FPI / December 12, 2021
Geostrategy-Direct
By Richard Fisher
The Biden Administration was concerned enough about China’s potential to establish an Atlantic Ocean military base/port in Equatorial Guinea that it dispatched Principal Deputy National Security Advisor Jon Finer to the African nation.
“Classified” intelligence that China is seeking, perhaps in the port of Bata, its “first permanent military presence on the Atlantic Ocean” that raises “the prospect that Chinese warships would be able to rearm and refit opposite the East Coast of the U.S. [United States],” according to a Dec. 5 report in the Wall Street Journal.
U.S. intelligence agencies apparently have been monitoring Chinese interest in having a military base in the Equatorial Guinea since 2019.
In its final days the Trump Administration also delivered a message of concern, but the government of President Teodoro Obiang Nguema Mbasogo did not responded positively.

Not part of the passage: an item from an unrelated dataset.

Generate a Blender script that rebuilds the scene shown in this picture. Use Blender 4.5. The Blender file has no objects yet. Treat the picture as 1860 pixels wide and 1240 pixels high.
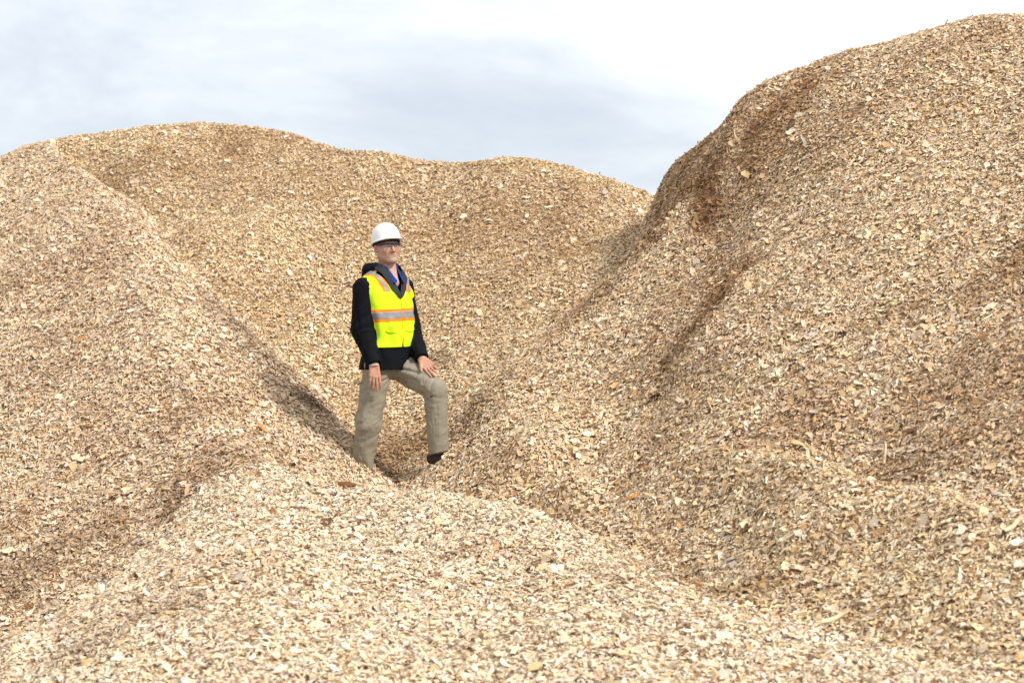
import bpy, math, random
import numpy as np
from mathutils import Matrix, Vector

# ------------------------------------------------------------------ camera, sky, sun, exposure
S = bpy.context.scene
COL = S.collection
FPX, CX, CY = 3617.0, 930.0, 620.0          # focal length in photo pixels, picture centre
cam_data = bpy.data.cameras.new('camera')
cam_data.sensor_width = 36.0
cam_data.lens = FPX / 1860.0 * 36.0
cam_data.clip_start = 0.1
cam_data.clip_end = 3000.0
cam_data.dof.use_dof = True
cam_data.dof.focus_distance = 14.4
cam_data.dof.aperture_fstop = 2.8
cam = bpy.data.objects.new('camera', cam_data)
COL.objects.link(cam)
cam.location = (0, 0, 0)
cam.rotation_euler = (math.radians(90), 0, 0)
S.camera = cam

SUN_DIR = Vector((0.63, -0.42, 0.70)).normalized()      # towards the sun
sun_el = math.asin(SUN_DIR.z)
sun_az = math.atan2(SUN_DIR.x, SUN_DIR.y)

S.view_settings.view_transform = 'Standard'
S.view_settings.look = 'None'
S.view_settings.exposure = 0.76
S.view_settings.gamma = 1.0
S.view_settings.use_curve_mapping = False

world = bpy.data.worlds.new('World')
S.world = world
world.use_nodes = True


def world_sky():
    nt = world.node_tree
    N, L = nt.nodes, nt.links
    N.clear()
    out = N.new('ShaderNodeOutputWorld')
    sky = N.new('ShaderNodeTexSky')
    sky.sky_type = 'NISHITA'
    sky.sun_disc = False
    sky.sun_elevation = sun_el
    sky.sun_rotation = sun_az
    bg1 = N.new('ShaderNodeBackground')
    bg1.inputs['Strength'].default_value = 0.10
    L.new(sky.outputs['Color'], bg1.inputs['Color'])
    # cloud deck
    tc = N.new('ShaderNodeTexCoord')
    mp = N.new('ShaderNodeMapping')
    mp.inputs['Scale'].default_value = (1.0, 1.0, 2.5)
    mp.inputs['Location'].default_value = (1.9, 0.7, 0.55)
    L.new(tc.outputs['Generated'], mp.inputs['Vector'])
    n1 = N.new('ShaderNodeTexNoise')
    n1.inputs['Scale'].default_value = 5.0
    n1.inputs['Detail'].default_value = 7.0
    n1.inputs['Roughness'].default_value = 0.60
    n1.inputs['Distortion'].default_value = 0.25
    L.new(mp.outputs['Vector'], n1.inputs['Vector'])
    # thin bright deck where the veiled light breaks through: a broad glow high in the right of the view, fading over tens of degrees
    dot = N.new('ShaderNodeVectorMath'); dot.operation = 'DOT_PRODUCT'
    nrm = N.new('ShaderNodeVectorMath'); nrm.operation = 'NORMALIZE'
    L.new(tc.outputs['Generated'], nrm.inputs[0])
    g = Vector((0.26, 1.0, 0.26)).normalized()
    dot.inputs[1].default_value = g
    L.new(nrm.outputs['Vector'], dot.inputs[0])
    mr = N.new('ShaderNodeMapRange')
    mr.inputs['From Min'].default_value = 0.962
    mr.inputs['From Max'].default_value = 0.995
    mr.inputs['To Min'].default_value = 0.0
    mr.inputs['To Max'].default_value = 1.0
    mr.interpolation_type = 'SMOOTHSTEP'
    L.new(dot.outputs['Value'], mr.inputs['Value'])
    ad = N.new('ShaderNodeMath'); ad.operation = 'MULTIPLY_ADD'
    ad.inputs[1].default_value = 0.36
    L.new(mr.outputs['Result'], ad.inputs[0])
    sx = N.new('ShaderNodeSeparateXYZ'); L.new(nrm.outputs['Vector'], sx.inputs[0])
    el = N.new('ShaderNodeMapRange'); el.inputs['From Min'].default_value = 0.02; el.inputs['From Max'].default_value = 0.30
    el.inputs['To Min'].default_value = -0.06; el.inputs['To Max'].default_value = 0.24
    L.new(sx.outputs['Z'], el.inputs['Value'])
    a2 = N.new('ShaderNodeMath'); a2.operation = 'ADD'
    L.new(n1.outputs['Fac'], a2.inputs[0]); L.new(el.outputs['Result'], a2.inputs[1])
    L.new(a2.outputs['Value'], ad.inputs[2])
    ramp = N.new('ShaderNodeValToRGB')
    e = ramp.color_ramp.elements
    e[0].position = 0.36; e[0].color = (0.41, 0.46, 0.53, 1)
    e[1].position = 0.86; e[1].color = (0.80, 0.80, 0.80, 1)
    m = e.new(0.50); m.color = (0.50, 0.54, 0.59, 1)
    m = e.new(0.62); m.color = (0.60, 0.63, 0.67, 1)
    L.new(ad.outputs['Value'], ramp.inputs['Fac'])
    bg2 = N.new('ShaderNodeBackground')
    bg2.inputs['Strength'].default_value = 0.93
    L.new(ramp.outputs['Color'], bg2.inputs['Color'])
    mix = N.new('ShaderNodeMixShader')
    mix.inputs['Fac'].default_value = 0.93
    L.new(bg1.outputs['Background'], mix.inputs[1])
    L.new(bg2.outputs['Background'], mix.inputs[2])
    L.new(mix.outputs['Shader'], out.inputs['Surface'])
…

The Biden Administration apparently delivered a more nuanced message that Equatorial Guinea could continue its large economic relationship with China but that the U.S. requested that it not come to include a military basing relationship.
This issue arises in the wake of Chinese Communist Party leader Xi Jinping’s video address to the Nov. 29-30 8th Ministerial Conference of the China-Africa Cooperation Forum held in Senegal.
China has been Africa’s largest trading partner since 2009, has invested in about 100 port projects in Africa and since 2018 has included all African states save one in its China-Africa Defense Forum, making China the most dominant foreign influence in Africa.
China wants Africa to align with its anti-democratic values.